• Dataset extract
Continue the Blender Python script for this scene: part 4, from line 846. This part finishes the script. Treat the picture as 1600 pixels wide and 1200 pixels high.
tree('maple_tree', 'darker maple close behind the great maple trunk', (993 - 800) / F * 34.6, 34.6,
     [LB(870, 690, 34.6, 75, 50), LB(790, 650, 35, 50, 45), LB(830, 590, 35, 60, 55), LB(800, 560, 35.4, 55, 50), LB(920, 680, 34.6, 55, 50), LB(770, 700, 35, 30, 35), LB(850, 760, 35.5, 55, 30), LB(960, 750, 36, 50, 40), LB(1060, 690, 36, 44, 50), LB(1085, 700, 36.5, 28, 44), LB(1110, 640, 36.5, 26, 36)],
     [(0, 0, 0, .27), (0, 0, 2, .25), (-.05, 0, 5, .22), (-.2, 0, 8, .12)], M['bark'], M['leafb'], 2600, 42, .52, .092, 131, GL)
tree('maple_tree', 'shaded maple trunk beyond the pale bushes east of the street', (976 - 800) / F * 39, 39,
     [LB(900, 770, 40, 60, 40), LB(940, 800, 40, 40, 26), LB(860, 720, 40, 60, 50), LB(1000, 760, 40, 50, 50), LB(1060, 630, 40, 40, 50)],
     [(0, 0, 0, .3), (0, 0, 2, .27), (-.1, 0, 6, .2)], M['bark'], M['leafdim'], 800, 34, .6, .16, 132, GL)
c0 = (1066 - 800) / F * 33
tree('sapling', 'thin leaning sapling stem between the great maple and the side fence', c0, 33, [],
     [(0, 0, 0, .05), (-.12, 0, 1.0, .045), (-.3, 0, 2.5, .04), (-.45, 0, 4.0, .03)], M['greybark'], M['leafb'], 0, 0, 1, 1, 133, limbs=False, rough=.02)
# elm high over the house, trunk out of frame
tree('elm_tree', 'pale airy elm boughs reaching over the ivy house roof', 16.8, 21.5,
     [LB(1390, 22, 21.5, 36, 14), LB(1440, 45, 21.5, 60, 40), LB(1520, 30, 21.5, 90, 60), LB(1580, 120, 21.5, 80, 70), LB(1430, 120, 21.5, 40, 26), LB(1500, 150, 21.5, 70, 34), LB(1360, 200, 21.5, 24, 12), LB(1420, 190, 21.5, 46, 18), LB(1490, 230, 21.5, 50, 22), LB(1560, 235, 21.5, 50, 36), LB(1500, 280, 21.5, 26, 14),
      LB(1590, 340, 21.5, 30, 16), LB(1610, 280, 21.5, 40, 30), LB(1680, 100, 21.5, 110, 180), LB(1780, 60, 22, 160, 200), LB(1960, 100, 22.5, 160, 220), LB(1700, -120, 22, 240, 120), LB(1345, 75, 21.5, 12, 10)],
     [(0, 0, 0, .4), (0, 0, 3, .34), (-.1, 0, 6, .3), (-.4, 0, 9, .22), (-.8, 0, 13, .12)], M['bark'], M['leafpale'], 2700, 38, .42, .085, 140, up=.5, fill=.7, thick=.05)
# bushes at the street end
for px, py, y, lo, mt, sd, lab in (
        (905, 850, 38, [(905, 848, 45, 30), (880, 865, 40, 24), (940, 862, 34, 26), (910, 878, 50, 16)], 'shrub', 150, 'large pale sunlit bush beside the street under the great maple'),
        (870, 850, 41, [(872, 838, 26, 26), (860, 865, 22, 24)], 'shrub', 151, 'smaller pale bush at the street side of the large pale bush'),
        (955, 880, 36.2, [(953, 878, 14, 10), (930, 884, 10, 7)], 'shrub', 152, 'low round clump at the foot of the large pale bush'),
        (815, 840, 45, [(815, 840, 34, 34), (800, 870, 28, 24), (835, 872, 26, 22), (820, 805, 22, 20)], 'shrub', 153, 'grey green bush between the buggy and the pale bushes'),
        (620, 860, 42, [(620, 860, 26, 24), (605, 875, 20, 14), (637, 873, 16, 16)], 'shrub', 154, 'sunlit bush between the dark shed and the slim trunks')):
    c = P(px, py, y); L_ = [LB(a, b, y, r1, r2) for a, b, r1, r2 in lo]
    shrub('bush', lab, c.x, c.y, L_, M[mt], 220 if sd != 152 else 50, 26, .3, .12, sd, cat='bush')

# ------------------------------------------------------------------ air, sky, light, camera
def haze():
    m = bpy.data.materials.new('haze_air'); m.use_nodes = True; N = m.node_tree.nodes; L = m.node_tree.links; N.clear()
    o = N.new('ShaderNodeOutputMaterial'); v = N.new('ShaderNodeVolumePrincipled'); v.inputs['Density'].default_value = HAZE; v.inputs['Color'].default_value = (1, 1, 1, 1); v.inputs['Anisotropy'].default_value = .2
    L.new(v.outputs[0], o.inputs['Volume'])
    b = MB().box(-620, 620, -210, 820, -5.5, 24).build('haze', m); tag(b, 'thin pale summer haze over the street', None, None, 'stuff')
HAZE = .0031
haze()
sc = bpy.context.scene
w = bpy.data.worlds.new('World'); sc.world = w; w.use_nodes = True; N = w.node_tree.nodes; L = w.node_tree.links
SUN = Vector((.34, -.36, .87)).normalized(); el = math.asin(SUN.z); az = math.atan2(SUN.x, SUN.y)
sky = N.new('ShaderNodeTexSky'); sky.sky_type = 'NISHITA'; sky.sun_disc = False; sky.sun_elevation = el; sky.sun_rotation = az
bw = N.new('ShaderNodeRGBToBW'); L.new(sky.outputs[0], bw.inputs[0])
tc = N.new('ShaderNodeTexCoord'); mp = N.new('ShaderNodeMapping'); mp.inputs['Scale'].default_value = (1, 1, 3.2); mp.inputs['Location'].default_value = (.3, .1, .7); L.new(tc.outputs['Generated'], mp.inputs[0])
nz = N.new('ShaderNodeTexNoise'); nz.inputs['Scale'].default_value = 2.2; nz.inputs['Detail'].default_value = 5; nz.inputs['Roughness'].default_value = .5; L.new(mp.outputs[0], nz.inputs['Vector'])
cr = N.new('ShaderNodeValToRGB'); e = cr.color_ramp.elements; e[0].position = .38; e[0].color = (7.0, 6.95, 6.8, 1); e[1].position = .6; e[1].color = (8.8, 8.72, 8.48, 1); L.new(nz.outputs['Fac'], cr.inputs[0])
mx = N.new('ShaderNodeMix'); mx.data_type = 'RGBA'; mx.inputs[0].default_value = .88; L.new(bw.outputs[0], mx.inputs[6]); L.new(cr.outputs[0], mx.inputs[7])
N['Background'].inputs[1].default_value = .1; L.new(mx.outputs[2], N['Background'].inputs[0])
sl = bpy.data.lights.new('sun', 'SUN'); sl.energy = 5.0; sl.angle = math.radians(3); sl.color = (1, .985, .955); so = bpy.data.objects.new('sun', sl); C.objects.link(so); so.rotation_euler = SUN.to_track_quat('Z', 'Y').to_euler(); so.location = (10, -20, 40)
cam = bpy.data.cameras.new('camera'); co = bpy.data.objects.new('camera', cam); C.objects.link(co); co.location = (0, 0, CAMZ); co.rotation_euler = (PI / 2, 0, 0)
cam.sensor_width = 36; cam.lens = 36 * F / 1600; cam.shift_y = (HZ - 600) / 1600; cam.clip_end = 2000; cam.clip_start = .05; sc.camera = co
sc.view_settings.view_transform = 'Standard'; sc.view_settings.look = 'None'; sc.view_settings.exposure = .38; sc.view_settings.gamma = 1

• Exercise task
Retype the listing above in full, with no alterations.

• Response
Continue the Blender Python script for this scene: part 4, from line 846. This part finishes the script. Treat the picture as 1600 pixels wide and 1200 pixels high.
tree('maple_tree', 'darker maple close behind the great maple trunk', (993 - 800) / F * 34.6, 34.6,
     [LB(870, 690, 34.6, 75, 50), LB(790, 650, 35, 50, 45), LB(830, 590, 35, 60, 55), LB(800, 560, 35.4, 55, 50), LB(920, 680, 34.6, 55, 50), LB(770, 700, 35, 30, 35), LB(850, 760, 35.5, 55, 30), LB(960, 750, 36, 50, 40), LB(1060, 690, 36, 44, 50), LB(1085, 700, 36.5, 28, 44), LB(1110, 640, 36.5, 26, 36)],
     [(0, 0, 0, .27), (0, 0, 2, .25), (-.05, 0, 5, .22), (-.2, 0, 8, .12)], M['bark'], M['leafb'], 2600, 42, .52, .092, 131, GL)
tree('maple_tree', 'shaded maple trunk beyond the pale bushes east of the street', (976 - 800) / F * 39, 39,
     [LB(900, 770, 40, 60, 40), LB(940, 800, 40, 40, 26), LB(860, 720, 40, 60, 50), LB(1000, 760, 40, 50, 50), LB(1060, 630, 40, 40, 50)],
     [(0, 0, 0, .3), (0, 0, 2, .27), (-.1, 0, 6, .2)], M['bark'], M['leafdim'], 800, 34, .6, .16, 132, GL)
c0 = (1066 - 800) / F * 33
tree('sapling', 'thin leaning sapling stem between the great maple and the side fence', c0, 33, [],
     [(0, 0, 0, .05), (-.12, 0, 1.0, .045), (-.3, 0, 2.5, .04), (-.45, 0, 4.0, .03)], M['greybark'], M['leafb'], 0, 0, 1, 1, 133, limbs=False, rough=.02)
# elm high over the house, trunk out of frame
tree('elm_tree', 'pale airy elm boughs reaching over the ivy house roof', 16.8, 21.5,
     [LB(1390, 22, 21.5, 36, 14), LB(1440, 45, 21.5, 60, 40), LB(1520, 30, 21.5, 90, 60), LB(1580, 120, 21.5, 80, 70), LB(1430, 120, 21.5, 40, 26), LB(1500, 150, 21.5, 70, 34), LB(1360, 200, 21.5, 24, 12), LB(1420, 190, 21.5, 46, 18), LB(1490, 230, 21.5, 50, 22), LB(1560, 235, 21.5, 50, 36), LB(1500, 280, 21.5, 26, 14),
      LB(1590, 340, 21.5, 30, 16), LB(1610, 280, 21.5, 40, 30), LB(1680, 100, 21.5, 110, 180), LB(1780, 60, 22, 160, 200), LB(1960, 100, 22.5, 160, 220), LB(1700, -120, 22, 240, 120), LB(1345, 75, 21.5, 12, 10)],
     [(0, 0, 0, .4), (0, 0, 3, .34), (-.1, 0, 6, .3), (-.4, 0, 9, .22), (-.8, 0, 13, .12)], M['bark'], M['leafpale'], 2700, 38, .42, .085, 140, up=.5, fill=.7, thick=.05)
# bushes at the street end
for px, py, y, lo, mt, sd, lab in (
        (905, 850, 38, [(905, 848, 45, 30), (880, 865, 40, 24), (940, 862, 34, 26), (910, 878, 50, 16)], 'shrub', 150, 'large pale sunlit bush beside the street under the great maple'),
        (870, 850, 41, [(872, 838, 26, 26), (860, 865, 22, 24)], 'shrub', 151, 'smaller pale bush at the street side of the large pale bush'),
        (955, 880, 36.2, [(953, 878, 14, 10), (930, 884, 10, 7)], 'shrub', 152, 'low round clump at the foot of the large pale bush'),
        (815, 840, 45, [(815, 840, 34, 34), (800, 870, 28, 24), (835, 872, 26, 22), (820, 805, 22, 20)], 'shrub', 153, 'grey green bush between the buggy and the pale bushes'),
        (620, 860, 42, [(620, 860, 26, 24), (605, 875, 20, 14), (637, 873, 16, 16)], 'shrub', 154, 'sunlit bush between the dark shed and the slim trunks')):
    c = P(px, py, y); L_ = [LB(a, b, y, r1, r2) for a, b, r1, r2 in lo]
    shrub('bush', lab, c.x, c.y, L_, M[mt], 220 if sd != 152 else 50, 26, .3, .12, sd, cat='bush')

# ------------------------------------------------------------------ air, sky, light, camera
def haze():
    m = bpy.data.materials.new('haze_air'); m.use_nodes = True; N = m.node_tree.nodes; L = m.node_tree.links; N.clear()
    o = N.new('ShaderNodeOutputMaterial'); v = N.new('ShaderNodeVolumePrincipled'); v.inputs['Density'].default_value = HAZE; v.inputs['Color'].default_value = (1, 1, 1, 1); v.inputs['Anisotropy'].default_value = .2
    L.new(v.outputs[0], o.inputs['Volume'])
    b = MB().box(-620, 620, -210, 820, -5.5, 24).build('haze', m); tag(b, 'thin pale summer haze over the street', None, None, 'stuff')
HAZE = .0031
haze()
sc = bpy.context.scene
w = bpy.data.worlds.new('World'); sc.world = w; w.use_nodes = True; N = w.node_tree.nodes; L = w.node_tree.links
SUN = Vector((.34, -.36, .87)).normalized(); el = math.asin(SUN.z); az = math.atan2(SUN.x, SUN.y)
sky = N.new('ShaderNodeTexSky'); sky.sky_type = 'NISHITA'; sky.sun_disc = False; sky.sun_elevation = el; sky.sun_rotation = az
bw = N.new('ShaderNodeRGBToBW'); L.new(sky.outputs[0], bw.inputs[0])
tc = N.new('ShaderNodeTexCoord'); mp = N.new('ShaderNodeMapping'); mp.inputs['Scale'].default_value = (1, 1, 3.2); mp.inputs['Location'].default_value = (.3, .1, .7); L.new(tc.outputs['Generated'], mp.inputs[0])
nz = N.new('ShaderNodeTexNoise'); nz.inputs['Scale'].default_value = 2.2; nz.inputs['Detail'].default_value = 5; nz.inputs['Roughness'].default_value = .5; L.new(mp.outputs[0], nz.inputs['Vector'])
cr = N.new('ShaderNodeValToRGB'); e = cr.color_ramp.elements; e[0].position = .38; e[0].color = (7.0, 6.95, 6.8, 1); e[1].position = .6; e[1].color = (8.8, 8.72, 8.48, 1); L.new(nz.outputs['Fac'], cr.inputs[0])
mx = N.new('ShaderNodeMix'); mx.data_type = 'RGBA'; mx.inputs[0].default_value = .88; L.new(bw.outputs[0], mx.inputs[6]); L.new(cr.outputs[0], mx.inputs[7])
N['Background'].inputs[1].default_value = .1; L.new(mx.outputs[2], N['Background'].inputs[0])
sl = bpy.data.lights.new('sun', 'SUN'); sl.energy = 5.0; sl.angle = math.radians(3); sl.color = (1, .985, .955); so = bpy.data.objects.new('sun', sl); C.objects.link(so); so.rotation_euler = SUN.to_track_quat('Z', 'Y').to_euler(); so.location = (10, -20, 40)
cam = bpy.data.cameras.new('camera'); co = bpy.data.objects.new('camera', cam); C.objects.link(co); co.location = (0, 0, CAMZ); co.rotation_euler = (PI / 2, 0, 0)
cam.sensor_width = 36; cam.lens = 36 * F / 1600; cam.shift_y = (HZ - 600) / 1600; cam.clip_end = 2000; cam.clip_start = .05; sc.camera = co
sc.view_settings.view_transform = 'Standard'; sc.view_settings.look = 'None'; sc.view_settings.exposure = .38; sc.view_settings.gamma = 1